Welcome to the blog, drunkies! And a life of cooking con booze

 

Quinoa con Mushrooms

D.M. is allergic to mushrooms and we never ever cook them because even the smell makes him ill. But D.M. has been out of town for a week, so I’ve been throwing them into everything, including this recipe from Heidi Swanson’s Super Natural Cooking.

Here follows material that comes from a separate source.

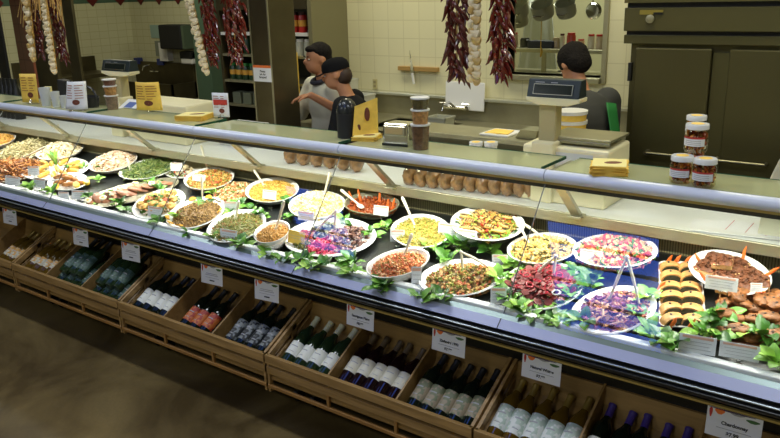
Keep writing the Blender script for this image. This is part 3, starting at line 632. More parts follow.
# --- antipasto platter: four heaps
def heap(key,name,label,mts,shapes,n,size,hh,cu,cv,ru,rv,cat='antipasto',z0=None):
    Mt,A,B,h,k=dishes[key]; b=MB(); z0=h*.4 if z0 is None else z0
    for _ in range(n):
        r=math.sqrt(random.random()); t=random.uniform(0,2*PI); u,v=r*math.cos(t),r*math.sin(t)
        piece(b,random.choice(shapes),(A*(cu+ru*u),B*(cv+rv*v),z0+hh*(1-r*r)*random.uniform(.55,1)),size*random.uniform(.7,1.25),Rr(.8))
    o=b.build(name,mts,smooth=True); setm(o,Mt); return tag(o,label,cat,None,'stuff')
heap('anti','marinated_mushrooms','brown marinated mushrooms on the right of the large white platter',B_('mush',[(150,110,95),(120,85,75),(170,130,115),(95,70,70)],.25,.6),['ball','chunk'],230,.0125,.05,.30,.18,.52,.62,'mushrooms')
heap('anti','pickled_onions','pink pickled onions on the front of the large white platter',B_('pon',[(215,70,110),(200,60,90),(225,110,130)],.3),['strip','chunk','flake'],150,.011,.035,.10,-.38,.36,.38,'onions')
heap('anti','green_olives','green olives at the front left of the large white platter',B_('oli',[(110,110,45),(90,95,40),(130,120,55)],.2,.6),['ball'],60,.010,.028,-.32,-.55,.25,.25,'olives')
heap('anti','roasted_peppers','red brown roasted peppers at the left of the large white platter',B_('rpp',[(165,70,35),(190,100,50),(130,50,35)],.3),['strip','flake','chunk'],90,.013,.028,-.58,-.25,.28,.35,'peppers')
heap('anti','artichoke_pieces','grey green artichoke pieces at the back left of the large platter',B_('art',[(120,125,110),(95,110,105),(150,150,125)],.35),['chunk','flake'],90,.013,.045,-.32,.25,.33,.4,'artichokes')
# --- generic countable pieces with copies
def scatter(key,protof,places,labelf,cat,group,name):
    pr=None
    for i,(u,v,z,rz,rx) in enumerate(places):
        if pr is None: o=pr=protof()
        else: o=copy_tree(pr)
        setm(o,on(key,u,v,z,rotz(rz)@Matrix.Rotation(rx,4,'X')))
        tag(o,labelf(i),cat,group)
def blob(name,rx,ry,rz,mt,nz=.1,n=14,m=9):
    return MB().ell((0,0,0),rx,ry,rz,None,n,m,nz).build(name,mt,smooth=True)
# chicken strips
chm=mat('grilled_chicken',hexc(205,165,90),.4,noise=.3,scale=60)
def strip_():
    r=blob('chicken_strip',.040,.014,.010,chm,.12)
    b=MB()
    for x in (-.022,-.010,.002,.014,.026): b.box(x,x+.004,-.010,.010,.0072,.0105)
    b.build('grill_marks',mat('char',hexc(70,40,20),.6),r); return r
pl=[]
for i in range(16):
    r=math.sqrt((i+.5)/16)*.66; t=i*2.4; pl.append((r*math.cos(t),r*math.sin(t),.022+.030*(1-r*r),random.uniform(-.6,.6),random.uniform(-.4,.4)))
scatter('chick',strip_,pl,lambda i:'grilled chicken strip with dark grill marks in the heap on the raised platter','chicken strip','grilled chicken strips','chicken_strip')
heap('chick','pepper_garnish','green and orange pepper strips mixed through the grilled chicken',B_('cg',[(110,150,50),(215,130,50),(150,170,60),(190,70,40),(215,185,95),(225,200,120)]),['strip','flake','strip','chunk'],260,.011,.045,0,0,.8,.8,'peppers')
# golden chicken pieces
gcm=mat('golden_chicken',hexc(215,165,85),.5,noise=.3,scale=50)
pl=[]
for i in range(14):
    r=math.sqrt((i+.5)/14)*.72; t=i*2.4+1; pl.append((r*math.cos(t),r*math.sin(t),.028+.03*(1-r*r),random.uniform(0,6),random.uniform(-.4,.4)))
scatter('pot',lambda:blob('chicken_piece',.036,.024,.017,gcm,.22),pl,lambda i:'golden herbed chicken piece in the heap on the front left platter','chicken piece','golden chicken pieces','chicken_piece')
heap('pot','parsley_garnish','chopped green parsley sprinkled over the golden chicken pieces',B_('psl',[(80,120,45),(110,150,60),(210,90,50)]),['flake'],110,.008,.055,0,0,.65,.65,'parsley',z0=.035)
# sliced meat and egg
mm=mat('roast_meat',hexc(165,110,80),.4,noise=.3,scale=30)
scatter('meat',lambda:blob('meat_slice',.035,.05,.012,mm,.1),[(-.8+.13*i,.05*math.sin(i*2),.018+.012*(i%2),.2*i,.35) for i in range(13)],lambda i:f'brown roast meat slice, {nth(i,13) if i<12 else "rightmost"} on the long silver tray','meat slice','roast meat slices on the long tray','meat_slice')
def eggslice():
    r=MB().lathe([(0,-.005),(.018,-.005),(.020,0),(.018,.005),(0,.005)],18,1.15,1).build('egg_slice',mat('egg_white',hexc(235,225,200),.35),smooth=True)
    MB().lathe([(0,.004),(.009,.004),(.009,.0065),(0,.0075)],14).build('yolk',mat('yolk',hexc(230,180,80),.5),r,smooth=True); return r
scatter('meat',eggslice,[(-.55,-.3,.045,0,.3),(-.2,.25,.050,1,.3),(.12,.35,.050,2,.2),(.45,-.1,.048,.5,.4),(-.85,-.2,.045,.5,.4)],lambda i:f'egg slice, {["second from left","middle","fourth from left","rightmost","leftmost"][i]} along the meat on the long silver tray','egg slice','egg slices on the meat tray','egg_slice')
# sausages
sm=mat('sausage',hexc(175,115,60),.3,noise=.25,scale=40)
scatter('saus',lambda:blob('sausage',.045,.017,.016,sm,.03),[(-.65,-.1,.028,.5,0),(-.4,.35,.028,.2,0),(-.15,-.35,.028,1.1,0),(.1,.3,.028,.3,0),(.35,-.2,.028,.9,0),(.05,0,.052,.5,0),(.6,.3,.028,.4,0),(-.3,0,.052,.8,0)],lambda i:'small browned sausage on the far left front platter','sausage','sausages on the front left platter','sausage')
lm=mat('lemon_flesh',hexc(235,215,130),.3)
def lemon():
    r=MB().ell((0,0,0),.022,.022,.018,None,14,8).build('lemon_half',mat('lemon_peel',hexc(225,190,60),.4),smooth=True)
    MB().lathe([(.019,.010),(.019,.0165),(0,.0185)],16).build('lemon_face',lm,r); return r
scatter('saus',lemon,[(.15,-.75,.03,0,.9),(.75,0,.03,1,.6),(.85,.5,.028,2,.5)],lambda i:['lemon half at the front of the sausage platter','lemon half at the right of the sausage platter','lemon half at the back right of the sausage platter'][i],'lemon half','lemon halves by the sausages','lemon_half')
# egg rolls in a fan
er=mat('egg_roll',hexc(220,170,75),.45,noise=.2,scale=40)
def eroll():
    r=MB().tube([(-.052,0,0),(-.046,0,0),(0,0,.001),(.046,0,0),(.052,0,0)],.014,12,[.009,.0145,.0155,.0145,.009]).build('egg_roll',er,smooth=True)
    MB().lathe([(0,-.001),(.009,-.001),(.009,.001),(0,.001)],12,M=Matrix.Rotation(PI/2,4,'Y'),c=(.0525,0,0)).build('filling',mat('roll_filling',hexc(235,215,150),.6),r); return r
pl=[(.55*math.cos(t),.55*math.sin(t),.022,math.atan2(.55*math.sin(t)*.6,.55*math.cos(t)),0) for t in [PI*(.05+.17*i)+PI for i in range(6)]]+[(.6*math.cos(t),.6*math.sin(t),.022,math.atan2(.6*math.sin(t),.6*math.cos(t)),0) for t in [.2,.7,1.3,1.9,2.5]]
pl+=[(.35,-.2,.05,-.4,0),(-.1,-.35,.05,-1.4,0),(-.4,0,.05,3,0)]
scatter('egg',eroll,pl,lambda i:'golden yellow egg roll in the fan on the far left platter','egg roll','egg rolls fanned on the platter','egg_roll')
b=MB()
for i in range(7): leafshape(b,.11,.018,Matrix.Rotation(random.uniform(0,6),4,'Z')@Matrix.Rotation(-1.15,4,'Y'),.2)
o=b.build('lettuce_heart',M['lettuce'],smooth=True); setm(o,on('egg',0,.1,.04)); tag(o,'upright pale green lettuce heart in the middle of the egg rolls','lettuce')
# stuffed rounds
def sround():
    r=blob('stuffed_round',.020,.020,.016,mat('round_dough',hexc(220,200,160),.5),.08)
    MB().lathe([(0,.013),(.010,.013),(.008,.019),(0,.020)],12).build('filling',mat('round_filling',hexc(110,90,50),.6),r); return r
scatter('roll',sround,[(-.1,.1,.03,0,0),(.25,.3,.03,0,0),(.5,0,.03,0,0),(.1,-.4,.03,0,0),(.3,0,.06,0,0)],lambda i:'cream stuffed round with dark filling on the small white plate','stuffed round','stuffed rounds on the small plate','stuffed_round')
heap('roll','tomato_garnish','red tomato and green leaf garnish on the small white plate',B_('tg',[(200,60,40),(110,140,60),(230,220,200)]),['chunk','flake'],70,.010,.02,-.2,-.1,.65,.6,'garnish')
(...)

Do y’all eat quinoa? If not, you should. You can basically substitute it for rice in anything and it is way better for you. Also faster to cook, and delicious when you maki it with wine. They’ve been eating it for thousands of years in Bolivia and Peru and 60 years ago NASA identified it as the perfect space food because it contains so many essential vitamins and nutrients. It’s so good for you, I sort of feel like you can count eating it as a workout. Anyway,

The booze: white wine

The other stuff: olive oil, garlic, onion, quinoa, salt, water, red pepper flakes, mushrooms, black pepper, cheese

The directions: Heat olive oil (use as much as you want – I used around 2 tablespoons) over medium/high heat. Add garlic (1-2 cloves, minced or sliced) and onion (1/2, chopped) and saute until onion is soft and translucent. Add 2 cups of quinoa (rinse it in cold water before you use it – it can be weird tasting if you don’t), 1-1.5 cups of white wine and pinch or two of salt. Bring to a boil and let boil for a minute or so. Don’t boil all the liquid off if you want to taste that delicious wine.

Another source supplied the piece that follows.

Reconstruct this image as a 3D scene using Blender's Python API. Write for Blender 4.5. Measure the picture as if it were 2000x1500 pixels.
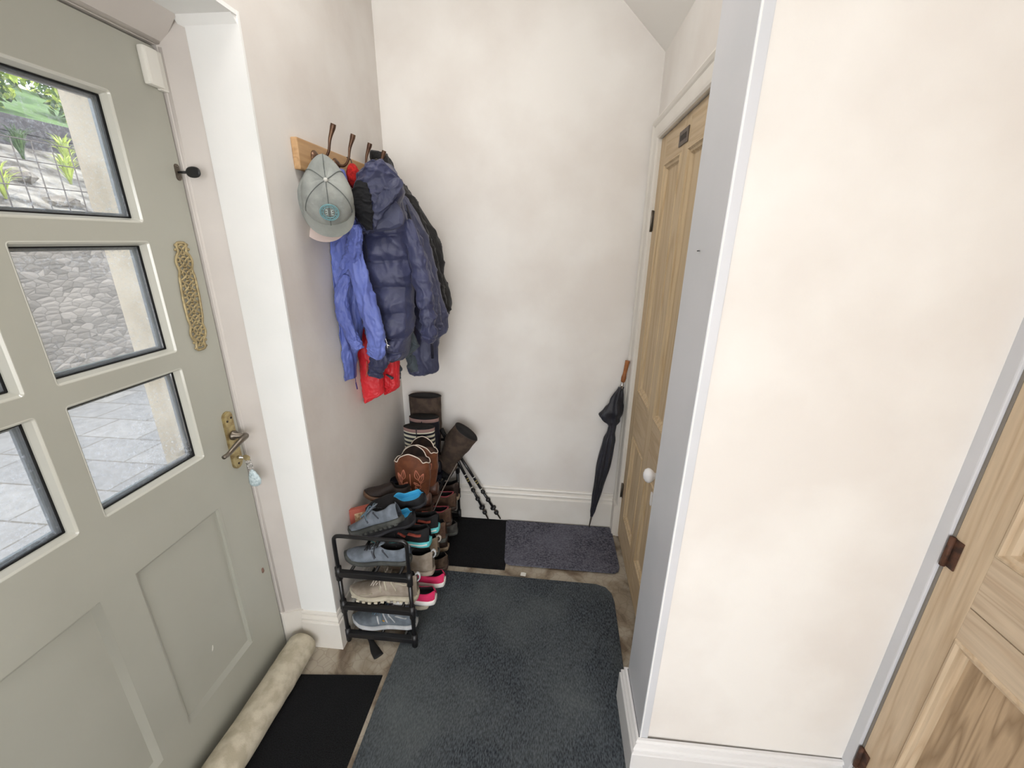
import bpy, bmesh, math, random
from math import sin, cos, pi, radians as RAD
from mathutils import Vector, Matrix, noise

for o in list(bpy.data.objects): bpy.data.objects.remove(o)
SC = bpy.context.scene
COL = SC.collection
random.seed(7)

# ------------------------------------------------------------------ camera
FPX, H = 811.12, 1.61
PITCH, YAW, ROLL = 0.33163679891768694, -0.09549363386004295, 0.011276773686755817
def _rot():
    B = Matrix(((1,0,0),(0,0,-1),(0,1,0)))
    a,b,c = PITCH,YAW,ROLL
    Rz = Matrix(((cos(b),-sin(b),0),(sin(b),cos(b),0),(0,0,1)))
    Rp = Matrix(((1,0,0),(0,cos(a),-sin(a)),(0,sin(a),cos(a))))
    Rr = Matrix(((cos(c),-sin(c),0),(sin(c),cos(c),0),(0,0,1)))
    return Rr @ Rp @ B @ Rz
CM = _rot()                       # rows: camera right, down, forward in world axes
cam_data = bpy.data.cameras.new('camera'); cam = bpy.data.objects.new('camera', cam_data)
COL.objects.link(cam); SC.camera = cam
cam_data.sensor_width = 36; cam_data.lens = FPX/2000*36; cam_data.clip_start = .02
cam.matrix_world = Matrix.Translation((0,0,H)) @ Matrix((CM[0], -CM[1], -CM[2])).transposed().to_4x4()
def at(px, py, Y):                # a measured pixel carried to the vertical plane y = Y
    d = CM.transposed() @ Vector((px-1000, py-750, FPX)); t = Y/d.y
    return Vector((0,0,H)) + d*t
def atx(px, py, X):
    d = CM.transposed() @ Vector((px-1000, py-750, FPX)); t = X/d.x
    return Vector((0,0,H)) + d*t
def atz(px, py, Z=0.0):
    d = CM.transposed() @ Vector((px-1000, py-750, FPX)); t = (Z-H)/d.z
    return Vector((0,0,H)) + d*t

# ------------------------------------------------------------------ world, sun, lights, exposure
SC.view_settings.view_transform = 'Standard'; SC.view_settings.look = 'None'
SC.view_settings.gamma = 1; SC.view_settings.exposure = -0.02; SC.view_settings.use_curve_mapping = False
W = bpy.data.worlds.new('sky'); SC.world = W; W.use_nodes = True
nt = W.node_tree; bg = nt.nodes['Background']
sky = nt.nodes.new('ShaderNodeTexSky'); sky.sky_type = 'HOSEK_WILKIE'; sky.turbidity = 4; sky.sun_direction = Vector((.35,-.35,.87)).normalized()
hs = nt.nodes.new('ShaderNodeHueSaturation'); hs.inputs['Saturation'].default_value = .32
nt.links.new(sky.outputs[0], hs.inputs['Color']); nt.links.new(hs.outputs[0], bg.inputs[0]); bg.inputs[1].default_value = 20.0
def light(kind, name, loc, energy, color, aim=None, size=None, size_y=None):
    l = bpy.data.lights.new(name, kind); l.energy = energy; l.color = color
    o = bpy.data.objects.new(name, l); COL.objects.link(o); o.location = loc
    if aim is not None: o.rotation_euler = (Vector(aim)-Vector(loc)).to_track_quat('-Z','Y').to_euler()
    if size: l.shape = 'RECTANGLE'; l.size = size; l.size_y = size_y or size
    return o
sun = light('SUN', 'sun', (3,-3,8), 4.0, (1,.96,.88), aim=(3-.35,-3+.35,8-.87)); sun.data.angle = .01
light('AREA', 'added_rear_fill', (-.15,-2.40,1.20), 29, (1,.99,.985), aim=(-.1,2,1.0), size=1.4, size_y=2.0)  # added fill light; the window it stands in is guessed
light('AREA', 'added_side_fill', (.89,-1.25,1.15), 30, (1,.99,.975), aim=(-1,-.4,.75), size=1.1, size_y=1.5)  # added fill from the right, at a made-up side window
light('AREA', 'added_overhead_fill', (-.38,1.05,2.84), 8, (1,.975,.95), aim=(-.36,1.1,0), size=.4)  # added overhead fill above the frame, no known lamp there

# ------------------------------------------------------------------ materials
def lin(c):
    return tuple(((v/255)/12.92 if v/255 <= .04045 else (((v/255)+.055)/1.055)**2.4) for v in c) + (1,)
MATS = {}
def mat(name, rgb, rough=.6, metal=0, rgb2=None, scale=8, bump=0, bscale=60, stretch=None, sheen=0, detail=5, lo=.4, hi=.6, bdist=.002, spec=None, emis=0):
    if name in MATS: return MATS[name]
    m = bpy.data.materials.new(name); m.use_nodes = True; n = m.node_tree.nodes; L = m.node_tree.links
    p = n['Principled BSDF']; p.inputs['Roughness'].default_value = rough; p.inputs['Metallic'].default_value = metal
    p.inputs['Base Color'].default_value = lin(rgb)
    if spec is not None: p.inputs['Specular IOR Level'].default_value = spec
    if sheen: p.inputs['Sheen Weight'].default_value = sheen
    tc = n.new('ShaderNodeTexCoord'); mp = n.new('ShaderNodeMapping'); L.new(tc.outputs['Object'], mp.inputs[0])
    if stretch: mp.inputs['Scale'].default_value = stretch
    if rgb2 is not None:
        nz = n.new('ShaderNodeTexNoise'); nz.inputs['Scale'].default_value = scale; nz.inputs['Detail'].default_value = detail
        L.new(mp.outputs[0], nz.inputs['Vector'])
        cr = n.new('ShaderNodeValToRGB'); cr.color_ramp.elements[0].color = lin(rgb); cr.color_ramp.elements[1].color = lin(rgb2)
        cr.color_ramp.elements[0].position = lo; cr.color_ramp.elements[1].position = hi
        L.new(nz.outputs[0], cr.inputs[0]); L.new(cr.outputs[0], p.inputs['Base Color'])
    if bump:
        b2 = n.new('ShaderNodeTexNoise'); b2.inputs['Scale'].default_value = bscale; b2.inputs['Detail'].default_value = 6
        L.new(mp.outputs[0], b2.inputs['Vector'])
        bp = n.new('ShaderNodeBump'); bp.inputs['Strength'].default_value = bump; bp.inputs['Distance'].default_value = bdist
        L.new(b2.outputs[0], bp.inputs['Height']); L.new(bp.outputs[0], p.inputs['Normal'])
    MATS[name] = m; return m
def wood(name, ca, cb, cc, axis='Z', scale=1.0):
    """pine: stretched noise warps a band pattern along the board, plus voronoi knots"""
    m = bpy.data.materials.new(name); m.use_nodes = True; n = m.node_tree.nodes; L = m.node_tree.links
    p = n['Principled BSDF']; p.inputs['Roughness'].default_value = .55
    tc = n.new('ShaderNodeTexCoord'); mp = n.new('ShaderNodeMapping'); L.new(tc.outputs['Object'], mp.inputs[0])
    sc = {'Z':(1,1,.07),'Y':(1,.07,1),'X':(.07,1,1)}[axis]; mp.inputs['Scale'].default_value = [s*scale for s in sc]
    nz = n.new('ShaderNodeTexNoise'); nz.inputs['Scale'].default_value = 9; nz.inputs['Detail'].default_value = 3; nz.inputs['Distortion'].default_value = .6
    L.new(mp.outputs[0], nz.inputs['Vector'])
    ma = n.new('ShaderNodeMath'); ma.operation = 'MULTIPLY'; ma.inputs[1].default_value = 9; L.new(nz.outputs[0], ma.inputs[0])
    fr = n.new('ShaderNodeMath'); fr.operation = 'PINGPONG'; fr.inputs[1].default_value = .5; L.new(ma.outputs[0], fr.inputs[0])
    cr = n.new('ShaderNodeValToRGB'); e = cr.color_ramp.elements
    e[0].color = lin(ca); e[1].color = lin(cb); e[0].position = .0; e[1].position = .32
    L.new(fr.outputs[0], cr.inputs[0])
    fine = n.new('ShaderNodeTexNoise'); fine.inputs['Scale'].default_value = 130; fine.inputs['Detail'].default_value = 2; L.new(mp.outputs[0], fine.inputs['Vector'])
    mx = n.new('ShaderNodeMixRGB'); mx.blend_type = 'MULTIPLY'; mx.inputs[0].default_value = .35
    L.new(cr.outputs[0], mx.inputs[1]); L.new(fine.outputs[0], mx.inputs[2])
    gm = n.new('ShaderNodeGamma'); gm.inputs[1].default_value = .85; L.new(mx.outputs[0], gm.inputs[0])
    vo = n.new('ShaderNodeTexVoronoi'); vo.inputs['Scale'].default_value = 4.2
    m2 = n.new('ShaderNodeMapping'); L.new(tc.outputs['Object'], m2.inputs[0]); m2.inputs['Scale'].default_value = {'Z':(1,1,.55),'Y':(1,.55,1),'X':(.55,1,1)}[axis]
    L.new(m2.outputs[0], vo.inputs['Vector'])
    kr = n.new('ShaderNodeValToRGB'); kr.color_ramp.elements[0].position = .03; kr.color_ramp.elements[1].position = .075
    kr.color_ramp.elements[0].color = (1,1,1,1); kr.color_ramp.elements[1].color = (0,0,0,1); L.new(vo.outputs['Distance'], kr.inputs[0])
    mk = n.new('ShaderNodeMixRGB'); L.new(kr.outputs[0], mk.inputs[0]); L.new(gm.outputs[0], mk.inputs[1]); mk.inputs[2].default_value = lin(cc)
    L.new(mk.outputs[0], p.inputs['Base Color'])
    bp = n.new('ShaderNodeBump'); bp.inputs['Strength'].default_value = .15; bp.inputs['Distance'].default_value = .001
    L.new(fine.outputs[0], bp.inputs['Height']); L.new(bp.outputs[0], p.inputs['Normal'])
    MATS[name] = m; return m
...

Add 2 cups of water and boil again, then lower heat and let simmer until the liquid is gone. The quinoa will release these tiny white spiral things, which is totally normal. Add cheese. I used goat cheese this time. I think you could really use any cheese.

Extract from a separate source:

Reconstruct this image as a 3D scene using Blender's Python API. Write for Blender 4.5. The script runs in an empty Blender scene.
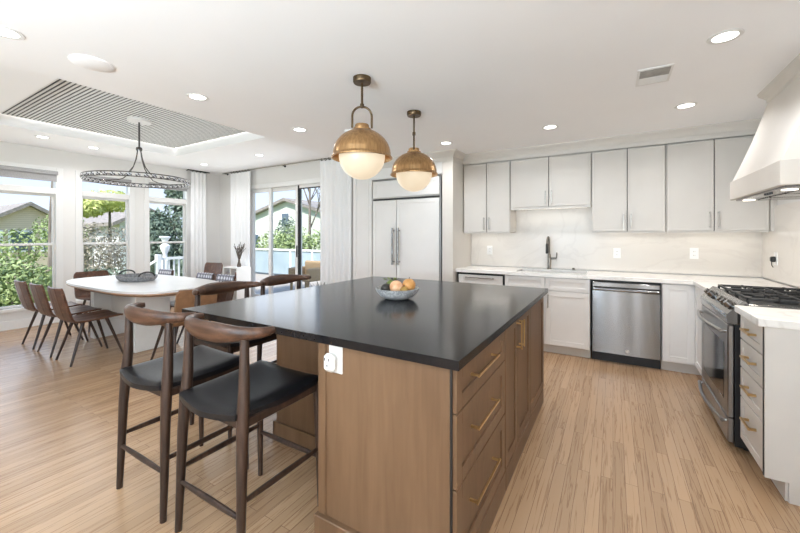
import bpy, bmesh, math, random
from mathutils import Vector, Matrix
random.seed(7)
PI = math.pi
S = bpy.context.scene
COL = S.collection

# ------------------------------------------------------------------ camera, world, lights, exposure
F_PX, EYE = 359.0, 1.344
cam_data = bpy.data.cameras.new('camera')
cam_data.sensor_width = 36.0
cam_data.sensor_fit = 'HORIZONTAL'
cam_data.lens = 36.0 * F_PX / 800.0
cam_data.shift_y = -31.0 / 800.0
cam_data.clip_start = 0.02
cam = bpy.data.objects.new('camera', cam_data)
cam.location = (0, 0, EYE)
cam.rotation_euler = (PI / 2, 0, math.radians(30.68))
COL.objects.link(cam)
S.camera = cam

S.view_settings.view_transform = 'Standard'
S.view_settings.look = 'None'
S.view_settings.gamma = 1.0
S.view_settings.use_curve_mapping = False
S.view_settings.exposure = 0.30
S.cycles.use_denoising = True
S.cycles.max_bounces = 10
S.cycles.diffuse_bounces = 5
S.cycles.glossy_bounces = 4
S.cycles.transparent_max_bounces = 16
S.cycles.sample_clamp_indirect = 6.0
S.cycles.caustics_reflective = False
S.cycles.caustics_refractive = False

world = bpy.data.worlds.new('world')
S.world = world
world.use_nodes = True
wn, wl = world.node_tree.nodes, world.node_tree.links
wn.clear()
w_out = wn.new('ShaderNodeOutputWorld')
w_bg = wn.new('ShaderNodeBackground')
w_tc = wn.new('ShaderNodeTexCoord')
w_sep = wn.new('ShaderNodeSeparateXYZ')
w_ramp = wn.new('ShaderNodeValToRGB')
w_ramp.color_ramp.elements[0].position = 0.0
w_ramp.color_ramp.elements[0].color = (0.66, 0.77, 0.92, 1)
w_ramp.color_ramp.elements[1].position = 0.55
w_ramp.color_ramp.elements[1].color = (0.36, 0.56, 0.94, 1)
wl.new(w_tc.outputs['Generated'], w_sep.inputs[0])
wl.new(w_sep.outputs['Z'], w_ramp.inputs[0])
wl.new(w_ramp.outputs[0], w_bg.inputs['Color'])
w_bg.inputs['Strength'].default_value = 1.25
wl.new(w_bg.outputs[0], w_out.inputs['Surface'])


def lamp(name, kind, loc, rot, energy, color=(1, 1, 1), **kw):
    d = bpy.data.lights.new(name, kind)
    d.energy = energy
    d.color = color
    for k, v in kw.items():
        setattr(d, k, v)
    o = bpy.data.objects.new(name, d)
    o.location = loc
    o.rotation_euler = rot
    COL.objects.link(o)
    return o


lamp('sun', 'SUN', (0, 0, 12), (math.radians(38), math.radians(12), 0), 6.0, (1.0, 0.97, 0.92), angle=math.radians(8))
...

While you’re cooking the quinoa heat up some more olive oil (1-2 tablespoons) in a skillet over medium/high heat. Shake some red pepper flakes in there and add some salt and sliced mushrooms. Stir occasionally for a few minutes till the the mushrooms are brown. Remove from heat  and spoon on top of a bowl of quinoa. Salt and pepper if you’d like.

The tips: If your final product is not booze-y enough for you, don’t be afraid to dump some of the white wine from your glass into the dish. I certainly did.

If you have leftover quinoa, eat it for breakfast the next morning with a fried egg. Everything is better with egg yolk.